Eça
de Queiróz
di Salvatore Statello
(Il Faro, n° 17/20, 2000)
Cento
anni fa, il 15 agosto 1900, moriva a Parigi José Maria Eça de Queirós. Era
nato nel 1845 a Pavoa de Varzim (un paese sopra Oporto). Figlio di magistrato,
dopo gli studi in legge e i primi tentativi di lavoro nella pubblica
amministrazione e nell’avvocatura, ha intrapreso la carriera diplomatica. È
stato console a Cuba, New Castel, Bristol e infine a Parigi, dove si è spento.
Durante
il periodo universitario a Coimbra, partecipò attivamente alle lotte
studentesche contro il romanticismo ormai agonizzante. Lo stesso Eça tenne una
conferenza nel casinò della città sull’affermazione del realismo come nuova
espressione d’arte.

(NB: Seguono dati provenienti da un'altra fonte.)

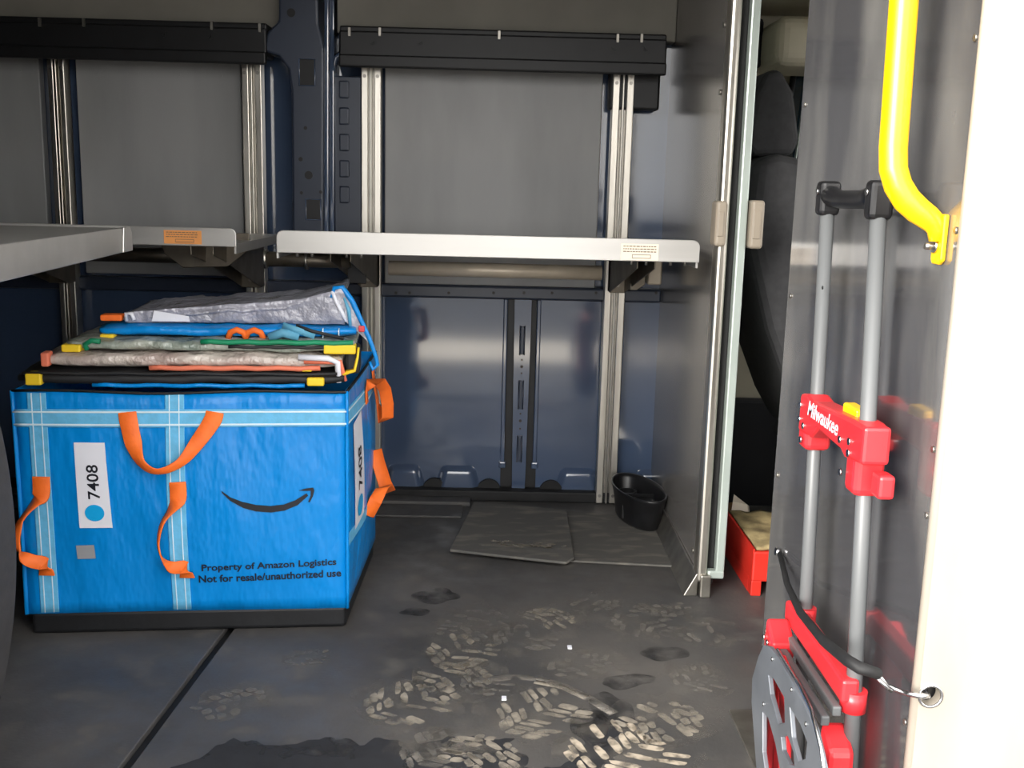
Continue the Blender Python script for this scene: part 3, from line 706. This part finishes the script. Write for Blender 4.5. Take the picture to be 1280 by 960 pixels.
# side handles
def side_handle(pts, widths, wd):
    return MB().ribbon([side(w, z, o) for w, z, o in pts], [Vector(q) for q in wd], widths, .003).build('handle', M['orange'], tote, .0008, 1)
side_handle([(.20,.405,.004),(.20,.43,.005),(.21,.448,.016),(.24,.445,.028),(.27,.42,.034),(.285,.385,.036),(.29,.355,.034),(.30,.345,.024),(.315,.38,.012),(.32,.43,.006),(.32,.46,.004)],
            [.026]*11, [Y_]*2+[(1,.5,0)]+[(1,.3,.1)]*5+[Y_]*3)
side_handle([(.19,.165,.004),(.20,.195,.016),(.225,.215,.026),(.25,.205,.032),(.28,.19,.036),(.30,.205,.026),(.315,.25,.010),(.32,.275,.004)], [.032]*8, [(.8,.8,.3)]*8)
# printed labels
def front_quad(px, name, material, off, parent=tote):
    q = [bagpx(u, v) for u, v in px]
    m = MB(); m.grid(lambda s, t: front(*( (lambda A,B: (A[0]+(B[0]-A[0])*t, A[1]+(B[1]-A[1])*t))( (q[0][0]+(q[1][0]-q[0][0])*s, q[0][1]+(q[1][1]-q[0][1])*s), (q[3][0]+(q[2][0]-q[3][0])*s, q[3][1]+(q[2][1]-q[3][1])*s))), off), 8, 16, flip=True)
    return m.build(name, material, parent), q
lab, lq = front_quad([(94,552),(133,552),(143,658),(101,659)], 'number_label', M['white_label'], .0020)
def lab_pt(s, t, off):       # s right, t down
    A = [lq[0][i]+(lq[1][i]-lq[0][i])*s for i in (0,1)]; B = [lq[3][i]+(lq[2][i]-lq[3][i])*s for i in (0,1)]
    return front(A[0]+(B[0]-A[0])*t, A[1]+(B[1]-A[1])*t, off)
def put_text(body, w, h, fn, name, material, parent, bold=0., shear=0.):
    vs, fs = text_fit(body, w, h, bold, shear); m = MB(); m.add([fn(x, y) for x, y in vs], fs); return m.build(name, material, parent)
put_text('7408', 1., 1., lambda x, y: lab_pt(.73-.34*(1-y)+.0, .69-.39*x, .0030) if False else lab_pt(.34+.38*(1-y)*1.0, .655-.40*x, .0030), 'printed_number', M['ink'], lab, .012)
m = MB(); vs = [lab_pt(.5+.30*math.cos(2*math.pi*k/28), .82+.098*math.sin(2*math.pi*k/28), .0030) for k in range(28)]
m.add(vs, [tuple(range(28))]); m.build('printed_dot', M['dot_blue'], lab)
front_quad([(96,681),(119,680),(121,697),(98,698)], 'grey_patch', M['grey_patch'], .0022)
# the same kind of label on the side panel
m = MB(); sl = [(.035,.435),(.085,.440),(.085,.165),(.030,.165)]
def slab(s, t, off): 
    w0 = .05+.006*t; return side(w0+.085*s, .395-.215*t+.01*s, off)
m.grid(lambda s, t: slab(s, t, .0022), 8, 16, flip=True); sb = m.build('number_label', M['white_label'], tote)
vs, fs = text_fit('7408', 1, 1, .012); MB().add([slab(.70-.36*y, .68-.40*x, .0034) for x, y in vs], fs).build('printed_number', M['ink'], sb)
MB().add([slab(.5+.28*math.cos(2*math.pi*k/24), .84+.10*math.sin(2*math.pi*k/24), .0034) for k in range(24)], [tuple(range(24))]).build('printed_dot', M['dot_blue'], sb)
# curved arrow emblem
top = [(279,611),(290,619),(305,625),(322,629),(340,630.5),(356,629),(370,624),(384,615.5)]
bot = [(280,614),(291,624),(306,632.5),(322,637),(340,638.5),(357,636.5),(373,630),(386,618.5)]
m = MB(); vs = [front(*bagpx(u, v), .0030) for u, v in top+bot]; n = len(top)
m.add(vs, [(n+i, n+i+1, i+1, i) for i in range(n-1)])
hd = [(374,612),(383,609.5),(392,608.5),(393.5,612),(392,619),(388,627),(386,626),(389,618),(389,612.5),(383,612.5)]
vs = [front(*bagpx(u, v), .0030) for u, v in hd]; m.add(vs, [tuple(reversed(range(len(hd))))])
m.build('arrow_emblem', M['ink'], tote)
def line_text(body, a, b, hpx, name):
    s0, z0_ = bagpx(*a); s1, z1_ = bagpx(*b); h = hpx/FPX*2.08; w = s1-s0
    put_text(body, w, h, lambda x, y: front(s0+x, z0_+(z1_-z0_)*x/w+y, .0030), name, M['ink'], tote, .022)
line_text('Property of Amazon Logistics', (254,714.5), (421,707.5), 11, 'printed_line')
line_text('Not for resale/unauthorized use', (250,727), (427,719.5), 9.5, 'printed_line')

SHK = math.tan(ang) + .02
def shear(o):
    for v in o.data.vertices: v.co.x += SHK*(v.co.y+TD/2)
    for c_ in o.children: shear(c_)
for c_ in tote.children: shear(c_)
# folded bags stacked on the tote -----------------------------------
def folded(name, label, cx, cy, z, w, d, h, material, rz=0., droop=0., lift=None, seed=0, wav=.004):
    """a flat folded bag: soft slab with creased, wavy skin. lift(s) raises it along its width"""
    t = thing(name, label, 'folded bag', tuple(tc + ex*cx + ey*cy) [:2] + (z,), ang+rz, 'folded bags stacked on the blue tote', local=True)
    lf = lift or (lambda s: 0)
    def skin(a, th):
        # cross-section around the slab: th 0..1 ; a along width
        s = a*2-1; c, sn = math.cos(2*math.pi*th), math.sin(2*math.pi*th)
        e = abs(s)**8; k = (1-e*.35)
        y = d/2*math.copysign(abs(c)**.35, c)*(1-.04*e); zz = h/2*math.copysign(abs(sn)**.55, sn)*k
        wv = wav*noise.noise(Vector((a*9+seed, y*14, seed+.3)))+wav*.5*noise.noise(Vector((a*31+seed, y*30, 2)))
        return Vector((s*w/2, y, h/2+max(-h/2,zz)+lf(a)+(wv if sn > -.2 or abs(c) > .9 else 0)))
    m = MB(); m.grid(lambda a, th: skin(a, th), 44, 28)
    n = 28
    # end caps
    for side_ in (0, 44):
        ring = [j*45+side_ for j in range(28)]; m.f.append(ring if side_ == 0 else list(reversed(ring))); m.sm.append(True)
    m.build('bag_body', material, t)
    t['_w'] = w; t['_d'] = d; t['_h'] = h
    return t, lf
def tab(t, lf, x, wid, zz, hh, material, name='tab', y=None):
    w, d, h = t['_w'], t['_d'], t['_h']; yy = -d/2-.006 if y is None else y
    a = (x+w/2)/w
    return MB().box((x-wid/2,yy,zz+lf(a)), (x+wid/2,yy+.03,zz+hh+lf(a))).build(name, material, t, .003)
def edge(t, lf, x0, x1, zz, r, material, name='binding', y=None, n=16):
    d = t['_d']; w = t['_w']; yy = -d/2-.002 if y is None else y
    return MB().tube([(x0+(x1-x0)*k/n, yy, zz+lf((x0+(x1-x0)*k/n+w/2)/w)+.001*math.sin(k*1.7)) for k in range(n+1)], r, 8).build(name, material, t)

A = TH+.004
t, lf = folded('folded_bag', 'black folded bag with yellow tabs lying on the tote rim, lowest of the stack', .0,.0,A, .585,.38,.030, M['black_fab'], seed=1)
tab(t, lf, -.262,.028,.004,.022, M['yellow_tab']); tab(t, lf, .240,.032,.004,.016, M['yellow_tab'])
edge(t, lf, -.16,.22,.004,.004, M['tote_blue']); edge(t, lf, -.28,.28,.026,.003, M['black_fab'])
B = A+.030
t, lf = folded('folded_bag', 'rosy clear film folded bag with salmon edge, second from the bottom of the stack', .016,.01,B, .540,.37,.032, M['film_pink'], rz=.01, seed=2, wav=.006)
edge(t, lf, -.08,.23,.004,.005, M['salmon']); tab(t, lf, -.262,.014,.006,.026, M['salmon'])
MB().tube([(.19,-.192,.026),(.245,-.192,.024),(.262,-.190,.016),(.264,-.188,-.022)], .006, 8).build('white_binding', M['white_label'], t)
MB().tube([(.20,-.190,.018),(.268,-.186,.016),(.275,-.184,-.020)], .005, 8).build('salmon_loop', M['salmon'], t)
tab(t, lf, .205,.02,-.002,.008, M['yellow_tab'])
C = B+.030
t, lf = folded('folded_bag', 'clear film folded bag with yellow and green trim in the middle of the stack', .050,.02,C, .525,.36,.024, M['film_green'], rz=-.008, seed=3, wav=.005)
edge(t, lf, -.02,.26,.021,.005, M['green_tape']); tab(t, lf, .235,.06,.000,.018, M['yellow_tab']); tab(t, lf, -.252,.034,.0,.014, M['yellow_tab'])
MB().tube([(-.225,-.178,.004),(-.228,-.18,.014),(-.215,-.182,.022),(-.20,-.182,.020)], .005, 8).build('green_loop', M['green_tape'], t)
edge(t, lf, .03,.262,.012,.003, M['black_fab']); 
MB().box((.245,-.17,-.04), (.272,-.10,.010)).build('black_flap', M['black_fab'], t, .006)
MB().ribbon([(.270,-.178,.012),(.268,-.182,-.006),(.262,-.184,-.03),(.240,-.186,-.036)], (0,1,0.2), .02, .004).build('yellow_strap', M['yellow_tab'], t)
D = C+.023
t, lf = folded('folded_bag', 'bright blue folded bag with orange handle, second from the top of the stack', .074,.04,D, .475,.33,.024, M['tote_blue'], rz=.006, seed=4)
for x in (.015,.047): MB().tube([(x-.017,-.168,.0),(x-.012,-.170,.012),(x,-.171,.017),(x+.012,-.170,.012),(x+.017,-.168,.0)], .006, 8).build('handle', M['orange'], t)
MB().tube([(.075,-.168,.002),(.10,-.170,.012),(.13,-.168,.004)], .009, 8).build('mesh_fold', M['teal'], t)
MB().ribbon([(.10,-.167,.026),(.125,-.172,.018),(.16,-.172,.006)], (0,0,1), .012, .003).build('teal_strap', M['teal'], t)
MB().ribbon([(.125,-.170,.026),(.155,-.174,.016),(.215,-.174,.002)], (0,0,1), .006, .003).build('black_strap', M['black_fab'], t)
tab(t, lf, -.222,.026,-.002,.008, M['yellow_tab'])
for x in (.175,.205): tab(t, lf, x,.002,.002,.018, M['stitch'], 'stitch_line')
Eh = D+.025
lift5 = lambda a: .034*a + .020*(max(0, a-.7)/.3)**2
t, lf = folded('folded_bag', 'grey clear film folded bag on top of the stack, raised at its right end', .080,.05,Eh, .420,.30,.014, M['film'], rz=.004, lift=lift5, seed=5, wav=.006)
MB().grid(lambda s, q: Vector((-.20+.41*s, -.153+.01*math.sin(3*s)-.004*q, .0+(.020+lift5(s))*q+.002*noise.noise(Vector((s*12,q*3,1))))), 30, 6).build('hanging_film', M['film'], t, solid=.001)
MB().add([(-.150,-.160,.004),(-.080,-.160,.004),(-.082,-.160,.014),(-.145,-.160,.024)], [(0,1,2,3)]).build('white_slip', M['white_label'], t, solid=.001)
tab(t, lf, -.225,.040,.004,.012, M['orange'], 'orange_tab')
MB().tube([(-.196,-.158,.004),(-.196,-.160,.018),(-.186,-.160,.018),(-.182,-.160,.006)], .004, 8).build('film_curl', M['white_label'], t)
def loc(u, v, y):      # pixel on the front plane of the stack, in this bag's own frame
    d = FW + CR*((u-640)/FPX) - CU*((v-480)/FPX); o = Vector((0,0,CAM_H)); mi = wm(t).inverted(); o2 = mi @ o; d2 = mi.to_3x3() @ d
    return o2 + d2*((y-o2.y)/d2.y)
ed_ = [loc(u, v, -.152) for u, v in ((414,372),(418,360),(428,359),(440,376),(452,402),(462,424),(470,446),(472,456),(466,462),(462,452))]
MB().tube(ed_, [.003,.0045,.005,.0055,.005,.0045,.004,.004,.004,.003], 8).build('blue_edge', M['tote_blue'], t)
MB().add([loc(u, v, -.150) for u, v in ((416,366),(428,362),(440,379),(451,404),(461,428),(440,408),(434,404),(424,390))], [tuple(range(8))]).build('film_flap', M['film'], t, solid=.0015)
MB().tube([loc(u, v, -.154) for u, v in ((415,364),(420,376),(427,390),(433,402))], [.003,.004,.0045,.003], 8).build('white_edge', M['white_label'], t)
MB().tube([loc(u, v, -.154) for u, v in ((430,372),(436,388),(438,408))], [.002,.004,.003], 8).build('blue_fold', M['teal'], t)
c = loc(452,411,-.156); MB().box((c.x-.006,-.160,c.z-.006), (c.x+.006,-.150,c.z+.006)).build('red_tab', M['red_pl'], t, .002)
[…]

I nuovi modelli, presi dalla cultura francese e inglese,
erano Nerval, Hugo, Heine, Zola, Poe, Swift, Dickens e
Flaubert. Condusse una vita da “dandy” e viaggiò anche nel Medio
Oriente, proprio per assistere all’inaugurazione dell’apertura del canale di
Suez.
Aveva
collaborato a vari periodici, ma la sua affermazione avvenne nel 1875 con la
pubblicazione di La colpa di don Amaro. Una prosa mai vista prima
in Portogallo. Con una tagliente ironia, “la santa ironia”, smaschera
i vizi del mondo bigotto che ruota attorno alla chiesa di un paesino di
provincia. Successivamente è stata la volta de: Il cugino Basilio,
Il mandarino, La reliquia, I Maia, L’illustre
casata dei Ramires (tutte opere già tradotte in italiano, presenti
nella vecchia collana della BUR).
Anche
grazie al fatto di vivere lontano dal proprio paese, per impegni di lavoro, lo
scrittore poté vedere con un certo distacco la realtà portoghese e, quindi,
sferzarne i costumi. Nelle sue opere, non lasciò niente d’inesplorato. Dai
vizi della chiesa all’incesto, dalla piccolezza morale dei grandi
uomini illustri
allo squallore della infedeltà coniugale e dei ricatti, dalla vita di
provincia a quella della metropoli, rendendosi conto dell’abisso fra la
concezione di un ideale infinito e il limite e la meschinità di questo mondo
angusto e circoscritto.
La
morte, per tubercolosi, lo colse
mentre curava la pubblicazione di La città e le montagne: una
specie di testamento/riconciliazione con la madrepatria. Dopo una critica
serrata alla tecnologia di allora, all’amata/odiata città, questa volta
Parigi, capitale della fatuità, il protagonista ritrova la gioia e la forza di
vivere nella semplicità e nella pace delle montagne della sua fanciullezza.
Tante
altre opere sono state pubblicate postume.
La
grandezza di Eça de Queirós, forse ha subito il destino della sua patria, cioè
quello di restare ai margini dell’Europa e, nel suo caso, sconosciuto a favore
di altri scrittori le cui nazioni si sono imposte per importanza anche a livello
politico. Già lo stesso Zola aveva detto: “I Portoghesi hanno un grande
scrittore, quale la Francia ne conta ben pochi: Eça de Queirós”. Forse con
la nuova concezione di Europa, anche alcuni grandi scrittori, rimasti conosciuti
soltanto a pochi, appartenenti a nazioni che, per importanza ed intrighi
politici, hanno avuto una storia ai margini di quella europea, s’imporranno
all’attenzione di un pubblico sempre più vasto.